New York Times correspondent Patrick Tyler analyzes 50 years of US policy in the Mideast.
In A World of Trouble, New York Times chief correspondent Patrick Tyler distills 25 years of journalistic experience and a mountain of declassified government documents into an erudite, unusually eloquent analysis of a half century of United States policy toward the Middle East.
Don’t expect, however, to be heartened by what you will read here. “After nearly six decades of escalating American involvement in the Middle East, it remains nearly impossible to discern any overarching approach to the region,” writes Tyler. “What stands out is the absence of consistency from one president to the next, as if the hallmark of American diplomacy were discontinuity.”
Relying on information newly made available from presidential archives, Tyler takes readers on a tour of American relations with the Middle East from the presidency of Dwight D. Eisenhower through that of George W. Bush.

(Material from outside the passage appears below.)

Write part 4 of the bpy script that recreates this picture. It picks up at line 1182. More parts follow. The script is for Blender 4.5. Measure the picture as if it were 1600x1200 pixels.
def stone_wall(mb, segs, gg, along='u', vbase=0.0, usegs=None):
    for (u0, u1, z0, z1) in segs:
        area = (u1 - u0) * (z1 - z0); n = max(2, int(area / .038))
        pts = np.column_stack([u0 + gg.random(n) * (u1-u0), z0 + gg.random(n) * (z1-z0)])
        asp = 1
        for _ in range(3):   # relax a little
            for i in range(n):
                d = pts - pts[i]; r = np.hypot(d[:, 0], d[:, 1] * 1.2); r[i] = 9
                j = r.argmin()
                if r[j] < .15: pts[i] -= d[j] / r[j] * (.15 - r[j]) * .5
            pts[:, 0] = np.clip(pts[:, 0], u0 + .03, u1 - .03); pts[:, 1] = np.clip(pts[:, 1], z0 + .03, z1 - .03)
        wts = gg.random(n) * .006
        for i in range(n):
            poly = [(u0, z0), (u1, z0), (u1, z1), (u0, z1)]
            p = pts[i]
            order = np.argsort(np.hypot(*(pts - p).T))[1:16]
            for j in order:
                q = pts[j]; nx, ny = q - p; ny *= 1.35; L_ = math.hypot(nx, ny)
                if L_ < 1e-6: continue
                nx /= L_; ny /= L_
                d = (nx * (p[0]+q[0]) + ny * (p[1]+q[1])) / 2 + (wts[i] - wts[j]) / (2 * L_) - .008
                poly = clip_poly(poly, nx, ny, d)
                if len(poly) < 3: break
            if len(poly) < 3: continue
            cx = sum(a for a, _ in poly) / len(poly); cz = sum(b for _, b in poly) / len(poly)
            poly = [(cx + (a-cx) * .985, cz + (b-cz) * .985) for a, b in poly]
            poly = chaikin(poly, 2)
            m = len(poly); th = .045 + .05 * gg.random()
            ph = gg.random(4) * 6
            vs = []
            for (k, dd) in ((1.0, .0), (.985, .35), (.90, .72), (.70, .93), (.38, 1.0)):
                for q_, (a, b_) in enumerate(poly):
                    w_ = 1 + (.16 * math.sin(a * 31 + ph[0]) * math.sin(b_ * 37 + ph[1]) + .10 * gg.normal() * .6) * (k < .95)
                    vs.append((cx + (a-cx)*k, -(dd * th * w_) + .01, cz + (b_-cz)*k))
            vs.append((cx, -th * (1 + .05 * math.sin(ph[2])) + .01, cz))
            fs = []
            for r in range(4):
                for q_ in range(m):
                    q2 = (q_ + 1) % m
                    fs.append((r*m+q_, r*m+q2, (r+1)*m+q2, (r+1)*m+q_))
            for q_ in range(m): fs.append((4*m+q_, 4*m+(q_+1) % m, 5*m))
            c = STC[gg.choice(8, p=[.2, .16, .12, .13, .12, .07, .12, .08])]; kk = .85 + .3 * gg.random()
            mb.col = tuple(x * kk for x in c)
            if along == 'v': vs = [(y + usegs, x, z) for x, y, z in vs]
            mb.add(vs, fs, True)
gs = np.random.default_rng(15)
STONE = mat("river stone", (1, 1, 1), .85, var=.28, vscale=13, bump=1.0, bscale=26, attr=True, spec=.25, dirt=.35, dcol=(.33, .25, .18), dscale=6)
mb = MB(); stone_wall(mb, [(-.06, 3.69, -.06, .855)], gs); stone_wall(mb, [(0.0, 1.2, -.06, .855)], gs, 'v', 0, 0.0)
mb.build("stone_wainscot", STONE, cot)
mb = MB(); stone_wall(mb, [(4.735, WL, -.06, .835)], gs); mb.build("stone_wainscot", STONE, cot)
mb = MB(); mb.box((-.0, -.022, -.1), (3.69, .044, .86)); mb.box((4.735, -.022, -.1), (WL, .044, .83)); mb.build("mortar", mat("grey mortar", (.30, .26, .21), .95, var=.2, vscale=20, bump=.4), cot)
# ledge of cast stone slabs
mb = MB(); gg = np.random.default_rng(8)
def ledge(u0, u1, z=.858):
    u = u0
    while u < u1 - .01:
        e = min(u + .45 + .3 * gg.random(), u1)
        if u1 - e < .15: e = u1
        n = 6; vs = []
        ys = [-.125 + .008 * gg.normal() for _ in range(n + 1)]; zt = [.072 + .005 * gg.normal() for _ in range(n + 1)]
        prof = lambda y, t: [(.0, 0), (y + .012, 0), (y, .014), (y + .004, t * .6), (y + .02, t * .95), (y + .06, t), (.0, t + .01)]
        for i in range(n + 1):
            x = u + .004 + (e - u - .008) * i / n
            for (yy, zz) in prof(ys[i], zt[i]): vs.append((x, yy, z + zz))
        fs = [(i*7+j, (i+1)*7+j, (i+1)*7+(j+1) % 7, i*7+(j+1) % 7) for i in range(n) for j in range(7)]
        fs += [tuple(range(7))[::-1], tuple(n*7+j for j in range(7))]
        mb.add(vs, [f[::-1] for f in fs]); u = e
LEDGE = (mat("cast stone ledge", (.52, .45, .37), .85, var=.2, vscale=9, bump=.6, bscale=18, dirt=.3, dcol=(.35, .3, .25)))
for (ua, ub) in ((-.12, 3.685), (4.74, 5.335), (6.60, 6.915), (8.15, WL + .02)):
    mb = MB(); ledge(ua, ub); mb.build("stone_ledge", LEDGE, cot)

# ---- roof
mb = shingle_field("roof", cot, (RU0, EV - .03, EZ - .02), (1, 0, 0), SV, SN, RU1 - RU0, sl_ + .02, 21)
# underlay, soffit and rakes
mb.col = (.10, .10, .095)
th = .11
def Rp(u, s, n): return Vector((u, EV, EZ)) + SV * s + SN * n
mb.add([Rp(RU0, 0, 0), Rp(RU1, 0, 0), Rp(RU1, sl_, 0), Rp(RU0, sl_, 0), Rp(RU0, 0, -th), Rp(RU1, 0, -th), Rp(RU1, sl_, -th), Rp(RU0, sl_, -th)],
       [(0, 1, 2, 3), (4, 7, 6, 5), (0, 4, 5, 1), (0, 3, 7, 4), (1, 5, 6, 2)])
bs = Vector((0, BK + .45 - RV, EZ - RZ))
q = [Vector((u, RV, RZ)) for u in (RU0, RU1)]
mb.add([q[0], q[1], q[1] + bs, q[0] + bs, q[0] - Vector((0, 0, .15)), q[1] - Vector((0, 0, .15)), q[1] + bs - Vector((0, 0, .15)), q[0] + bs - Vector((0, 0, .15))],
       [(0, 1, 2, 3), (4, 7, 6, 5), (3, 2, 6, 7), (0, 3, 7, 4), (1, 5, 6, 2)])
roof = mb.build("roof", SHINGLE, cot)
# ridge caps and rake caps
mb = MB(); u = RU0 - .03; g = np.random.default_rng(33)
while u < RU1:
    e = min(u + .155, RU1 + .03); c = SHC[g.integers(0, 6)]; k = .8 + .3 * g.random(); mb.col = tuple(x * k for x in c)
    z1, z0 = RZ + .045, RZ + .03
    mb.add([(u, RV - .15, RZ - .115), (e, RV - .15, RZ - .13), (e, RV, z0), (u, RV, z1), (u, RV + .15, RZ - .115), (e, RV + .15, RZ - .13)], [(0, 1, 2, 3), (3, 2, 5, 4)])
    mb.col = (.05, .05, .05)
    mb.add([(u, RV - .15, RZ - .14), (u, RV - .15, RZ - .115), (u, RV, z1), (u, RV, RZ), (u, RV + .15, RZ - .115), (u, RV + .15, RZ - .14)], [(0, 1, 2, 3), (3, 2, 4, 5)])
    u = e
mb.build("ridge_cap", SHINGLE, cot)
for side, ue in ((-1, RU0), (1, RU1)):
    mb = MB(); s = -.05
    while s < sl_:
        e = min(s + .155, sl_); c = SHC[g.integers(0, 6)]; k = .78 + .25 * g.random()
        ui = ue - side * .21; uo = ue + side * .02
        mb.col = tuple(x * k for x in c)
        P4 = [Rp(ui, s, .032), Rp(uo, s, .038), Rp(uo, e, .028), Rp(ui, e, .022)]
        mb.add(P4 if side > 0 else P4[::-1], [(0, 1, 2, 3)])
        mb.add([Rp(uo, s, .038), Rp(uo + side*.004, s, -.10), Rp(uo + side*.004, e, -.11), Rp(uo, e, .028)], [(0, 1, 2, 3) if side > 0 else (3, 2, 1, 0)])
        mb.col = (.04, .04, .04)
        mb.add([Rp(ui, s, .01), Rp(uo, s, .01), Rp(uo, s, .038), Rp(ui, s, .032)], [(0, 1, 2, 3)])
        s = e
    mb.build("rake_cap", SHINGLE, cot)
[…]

But where Tyler particularly excels is in tackling the ongoing Arab-Israeli conflict, a thorny subject that assumes center stage for several chapters. Though there have been the occasional breakthroughs in reconciliation efforts – principally the Carter-brokered Camp David Accords – Tyler sees the timidity of some US presidents in the face of Israeli hawkishness as a major impediment to lasting peace.
For example, Tyler notes that President Johnson did not demand that Israel give up its 1967 conquests. Decades later, during the Clinton era, Tyler writes, “American constancy suffered as Clinton allowed his administration to cave to Netanyahu’s demands to wipe the slate on which Rabin had charted a path to comprehensive peace and reconciliation.”